The rationale that the OLC has offered in defense of its excessive secrecy is not persuasive.

In an ongoing lawsuit by the Campaign for Accountability (represented by the Knight First Amendment Institute at Columbia University, where I work), the OLC has argued that its legal opinions are merely advisory, and that publishing them would expose, and thereby chill, government deliberations.

Generally speaking, neither of these things is true. For over 200 years, federal officials have treated opinions issued by the OLC (and its predecessors) as binding. This includes Robert Mueller, who, as special counsel, felt bound by the OLC’s conclusion in 2000 that it would be unconstitutional to indict or prosecute a sitting president. The history shows that these opinions are not advisory; they’re binding, unless superseded by a later OLC opinion or displaced by a federal court ruling on point. In their effect on the executive branch, they’re nearly indistinguishable from federal court rulings, which are also binding unless superseded by a later opinion or displaced by a higher court ruling.
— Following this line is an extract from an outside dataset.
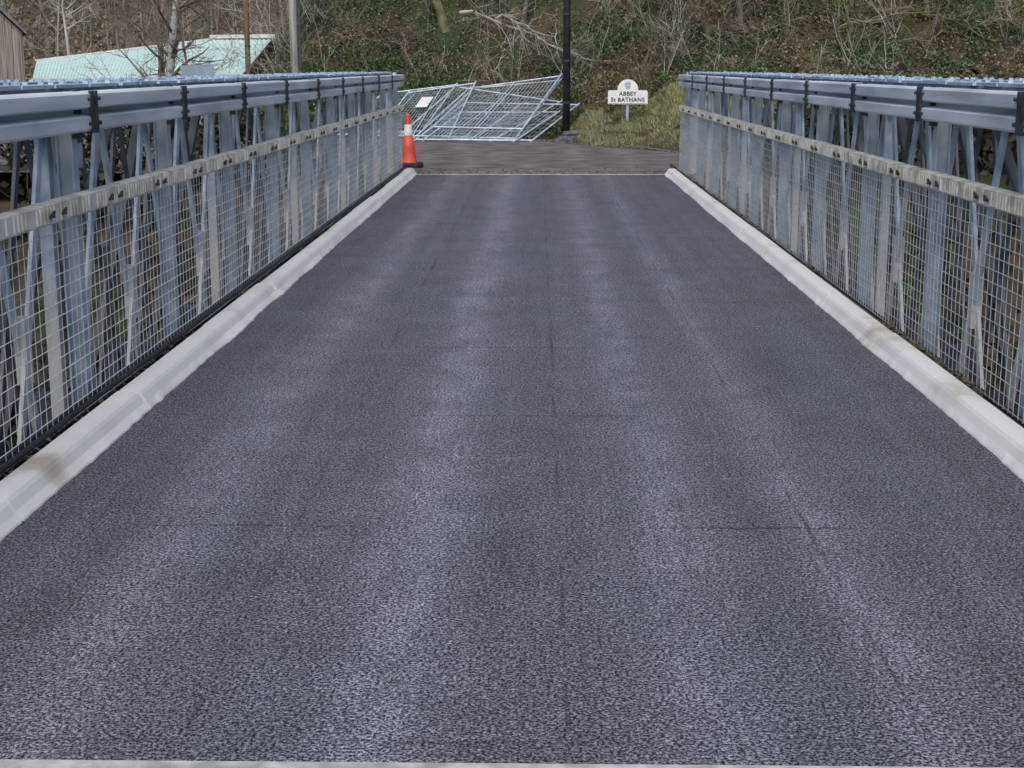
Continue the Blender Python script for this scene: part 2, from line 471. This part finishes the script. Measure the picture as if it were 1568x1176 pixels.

It is also not quite accurate to say that publishing the OLC’s opinions would reveal government deliberations. Quite often, the OLC’s opinions put the finishing legal touches on policy decisions already made, as when the Department of Homeland Security sought OLC assurance that the Deferred Action for Childhood Arrivals program—known as “DACA”—was lawful. Other times, the OLC’s opinions are sought when a policy dispute between two agencies turns on a legal dispute, as when the U.S. Postal Service and the Office of Personnel Management disagreed about whether postal employees were entitled to retirement credit for the period of time that the Postal Service had defaulted on its retirement contributions.

To be sure, sometimes the OLC says “no,” and publishing those opinions might disclose policies considered but never implemented. Even in that circumstance, however, the OLC’s opinions serve as crucial precedent that binds the government and that shapes the OLC’s own future opinions. It is also apparently common for the OLC to alert a requesting official when the agency intends to say “no,” to give the official a chance to rescind the request.

For decades, then, the government has relied on the OLC as a secret Supreme Court, to settle legal disputes and decide important questions about executive power and individual rights. It is not enough for the OLC to release these opinions selectively. In a democracy, the public must be able to judge for itself, and in the light of day, the legal rules that shape our government.